[BEGIN DATA PROVIDED]

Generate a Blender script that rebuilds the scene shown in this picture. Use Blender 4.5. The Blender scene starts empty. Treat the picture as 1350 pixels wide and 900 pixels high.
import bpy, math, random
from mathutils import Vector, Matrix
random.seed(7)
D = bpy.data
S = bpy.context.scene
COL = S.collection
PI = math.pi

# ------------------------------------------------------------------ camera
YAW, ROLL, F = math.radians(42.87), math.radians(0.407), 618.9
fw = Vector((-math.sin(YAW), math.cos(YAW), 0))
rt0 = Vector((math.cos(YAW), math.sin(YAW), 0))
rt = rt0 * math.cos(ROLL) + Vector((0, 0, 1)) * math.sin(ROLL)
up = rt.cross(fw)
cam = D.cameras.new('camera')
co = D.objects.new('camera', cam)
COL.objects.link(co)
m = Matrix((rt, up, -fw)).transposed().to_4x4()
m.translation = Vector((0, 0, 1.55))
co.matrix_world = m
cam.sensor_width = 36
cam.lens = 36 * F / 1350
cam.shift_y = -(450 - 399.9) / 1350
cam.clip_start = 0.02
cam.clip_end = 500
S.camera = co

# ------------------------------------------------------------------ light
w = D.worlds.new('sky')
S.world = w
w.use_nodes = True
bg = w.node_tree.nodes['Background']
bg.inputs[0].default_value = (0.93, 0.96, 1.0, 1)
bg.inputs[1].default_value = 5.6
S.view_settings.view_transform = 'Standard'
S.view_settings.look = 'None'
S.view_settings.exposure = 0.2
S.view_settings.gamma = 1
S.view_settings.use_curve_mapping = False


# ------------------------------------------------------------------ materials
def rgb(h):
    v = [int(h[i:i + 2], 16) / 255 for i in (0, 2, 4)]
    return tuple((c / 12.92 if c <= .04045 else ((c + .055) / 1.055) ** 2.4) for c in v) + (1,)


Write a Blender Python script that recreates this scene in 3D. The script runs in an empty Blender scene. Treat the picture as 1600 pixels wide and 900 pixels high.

[END DATA PROVIDED]

DIRECTIONS: Reproduce every entry shown above, precisely as it stands.

OUTPUT:
Generate a Blender script that rebuilds the scene shown in this picture. Use Blender 4.5. The Blender scene starts empty. Treat the picture as 1350 pixels wide and 900 pixels high.
import bpy, math, random
from mathutils import Vector, Matrix
random.seed(7)
D = bpy.data
S = bpy.context.scene
COL = S.collection
PI = math.pi

# ------------------------------------------------------------------ camera
YAW, ROLL, F = math.radians(42.87), math.radians(0.407), 618.9
fw = Vector((-math.sin(YAW), math.cos(YAW), 0))
rt0 = Vector((math.cos(YAW), math.sin(YAW), 0))
rt = rt0 * math.cos(ROLL) + Vector((0, 0, 1)) * math.sin(ROLL)
up = rt.cross(fw)
cam = D.cameras.new('camera')
co = D.objects.new('camera', cam)
COL.objects.link(co)
m = Matrix((rt, up, -fw)).transposed().to_4x4()
m.translation = Vector((0, 0, 1.55))
co.matrix_world = m
cam.sensor_width = 36
cam.lens = 36 * F / 1350
cam.shift_y = -(450 - 399.9) / 1350
cam.clip_start = 0.02
cam.clip_end = 500
S.camera = co

# ------------------------------------------------------------------ light
w = D.worlds.new('sky')
S.world = w
w.use_nodes = True
bg = w.node_tree.nodes['Background']
bg.inputs[0].default_value = (0.93, 0.96, 1.0, 1)
bg.inputs[1].default_value = 5.6
S.view_settings.view_transform = 'Standard'
S.view_settings.look = 'None'
S.view_settings.exposure = 0.2
S.view_settings.gamma = 1
S.view_settings.use_curve_mapping = False


# ------------------------------------------------------------------ materials
def rgb(h):
    v = [int(h[i:i + 2], 16) / 255 for i in (0, 2, 4)]
    return tuple((c / 12.92 if c <= .04045 else ((c + .055) / 1.055) ** 2.4) for c in v) + (1,)


Write a Blender Python script that recreates this scene in 3D. The script runs in an empty Blender scene. Treat the picture as 1600 pixels wide and 900 pixels high.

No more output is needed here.